The psychedelic rock group H. P. Lovecraft wrote and recorded a song titled "At the Mountains of Madness", which was based on the novella. The song appears on the band's second album H. P. Lovecraft II and a live performance of it, recorded at The Fillmore, is included on their Live May 11, 1968 album.
Mountains of Madness is a musical adaptation of Lovecraft's stories by Alexander Hacke, Danielle de Picciotto and The Tiger Lillies.
In October and November 2010, BBC7 broadcast an abridged reading in five half-hour episodes performed by Richard Coyle.[21] A radio adaptation of At the Mountains of Madness was also created by the Atlanta Radio Theater Company.

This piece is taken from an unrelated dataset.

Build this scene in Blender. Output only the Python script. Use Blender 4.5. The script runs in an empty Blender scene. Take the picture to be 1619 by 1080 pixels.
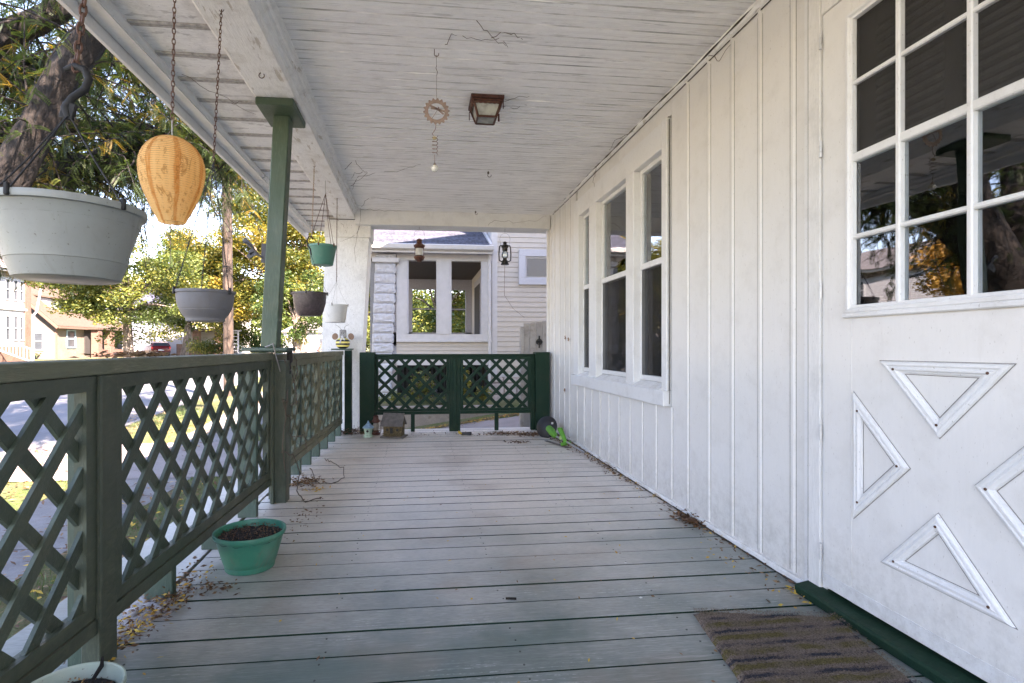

The story was adapted into a graphic novel by I. N. J. Culbard and was published, in 2010, by Self Made Hero as part of their Eye Classics line (ISBN 9781906838126).[22][23] The book was named The Observer Graphic Novel of the Month.[24]
Director Guillermo del Toro and screenwriter Matthew Robbins wrote a screenplay based on Lovecraft's story, but in 2006 had trouble getting Warner Bros. to finance the project. Del Toro wrote, "The studio is very nervous about the cost and it not having a love story or a happy ending, but it's impossible to do either in the Lovecraft universe."[25] In July 2010 it was announced that the film would be made in 3D and that James Cameron would become producer,[26] and Tom Cruise was attached to star.[27] This "was a startling prospect considering Lovecraft's tale had long been considered unfilmable."[27] Del Toro confirmed that the film would begin production as early as May 2011 and start filming in June.[28] However, in March 2011, it was announced that "Universal refused to greenlight the project due to del Toro's insistence that it be released with an R rating rather than a PG-13."[27] According to Salon.com, "Universal wants to hold onto the project in the event that it changes its mind and decides to make it later, either as an R or PG-13 movie. But del Toro is already trying to set up Mountains at another studio (possibly 20th Century Fox, which released Cameron's Titanic and Avatar).[27]
In May 2005, Elder Signs Press published Hive, by Tim Curran. In the story, set in the present, the Plateau of Leng has crumbled under the ice and snow due to geological changes, the Shoggoths are non-existent (with Dyer's accounts of them overthrowing the Elder Things having been chalked up to stress and madness), and the Elder Things, both living and ethereal, still exist under the Antarctic ice. The plot deals with a group of American explorers unearthing an Elder Thing tomb and citadel. A parallel plot also deals with an expedition using an experimental submersible to breach Lake Vostok, which is named as the location of the underwater city to which the Elder Things fled.
Chaosium games released a campaign book titled Beyond the Mountains of Madness for their Call of Cthulhu rpg system in 1999. This book details the Starkweather-Moore expedition return to the ice to discover the truth about the Miskatonic Expedition. The book incorporates many of the aspects of the original Lovecraft story, including references to the Poe story, The Narrative of Arthur Gordon Pym of Nantucket, Nicholas Roerich, Danforth and Dyer.
A Colder War is a loose sequel to At the Mountains of Madness, by Charles Stross, where the secrets from beyond the Mountains of Madness are used by the superpowers of the cold war to dreadful effect.